During a day-long US-China dialogue on human rights, the US pressed China on a number of human rights issues including the recent crackdown on lawyers and increasing tension in the Tibetan areas, Assistant Secretary of State for Democracy Human Rights and Labor Tom Malinowski said yesterday.
He said these issues will feature very prominently in Xi's meeting with President Barack Obama in September.
"The recent deterioration of the human rights situation and the Chinese Government's increasing emphasis in its rhetoric and its laws on fighting what it calls, "cultural infiltration and Western influence" raises serious questions whether China remains on a long-term path towards greater openness and integration with the world or has begun to turn inward," he said.
Malinowski acknowledged that the Chinese delegation raised the issue of recent police attacks on certain sections of the society in the US.
"They did raise a couple of issues, although I have to say that the vast majority of the conversation concerned events in China.

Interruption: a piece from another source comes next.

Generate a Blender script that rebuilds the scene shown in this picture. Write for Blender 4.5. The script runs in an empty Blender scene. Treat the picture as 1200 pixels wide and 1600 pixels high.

They raised, for example, the recent incidents of police violence.
"The Ferguson case was raised briefly and I actually thought this was quite interesting because they said 'We all saw that on TV' and my response, without in any way diminishing the seriousness of the problem that we are facing in the US, was, 'Exactly, you saw it on TV because the Chinese state media was able to be in Ferguson and to cover those events nonstop from start to finish," Malinowski said.